Tech platforms are facing a new reality: Unless the U.S. Supreme Court intervenes, Texans could immediately start suing giants like Meta and YouTube over content moderation decisions they don't agree with.

Driving the news: The United States Court of Appeals for the Fifth Circuit reversed an earlier ruling that had stopped Texas from enforcing its social media law, HB 20, last week. Industry groups asked the Supreme Court Friday for an emergency stay.


The law's supporters see it as a way to get Facebook, YouTube, Twitter and other social media companies to stop what many on the right have long viewed as "censorship" of conservative viewpoints.

Opponents point out that the law is likely to let virtually anyone challenge any content-related decision by the platforms, even though most content moderation involves blocking spam and porn and barring harassment and bullying.
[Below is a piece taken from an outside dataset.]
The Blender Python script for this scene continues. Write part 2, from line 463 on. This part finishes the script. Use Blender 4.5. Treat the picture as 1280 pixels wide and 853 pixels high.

Details: HB 20, which applies to platforms with 50 million or more U.S. monthly users, bars "censorship" based on "viewpoint."

  • It defines "censorship" as acts that "block, ban, remove, deplatform, demonetize, de-boost, restrict, deny equal access or visibility to, or otherwise discriminate against expression."
  • It empowers individuals to bring legal action against companies that violate the law.

How we got here: Texas passed HB 20 last September, but a federal district court judge blocked it from going into effect in December.

  • Last week's appeals court ruling reversed the lower court and will allow the law to take effect unless the Supreme Court steps in.

What they're saying: "HB 20 strips private online businesses of their speech rights, forbids them from making constitutionally protected editorial decisions, and forces them to publish and promote objectionable content,” Chris Marchese, counsel for NetChoice, one of the groups appealing the ruling, said in a statement.

  • “The First Amendment prohibits Texas from forcing online platforms to host and promote foreign propaganda, pornography, pro-Nazi speech, and spam.”
  • The law's opponents also see it as violating Section 230 of the Communications Decency Act, which protects online platforms from liability for moderating user-contributed content.

Between the lines: In theory, a social media platform could just stop taking posts from Texans as it hopes for HB 20 to lose in court.

  • But the law defines removing content based on "a user's geographic location in this state or any part of this state" as censorship, too, so such a move wouldn't end the flood of lawsuits.

The big picture: A number of state legislatures have attempted to pass laws that prevent social media platforms from taking down posts they find objectionable, in an attempt to fight alleged bias against conservatives.

  • Members of Congress have introduced similar bills.
  • In Florida, a similar law passed last May was almost immediately put on hold by a federal judge. The state's appeal of that decision is awaiting a ruling from the Eleventh Circuit.

The bottom line: The Fifth Circuit decision shows that these "anti-censorship" laws can find at least some judges who won't reject them out of hand.

  • Content moderation experts tell Axios this will give other states an incentive to see if they can find other sympathetic judges.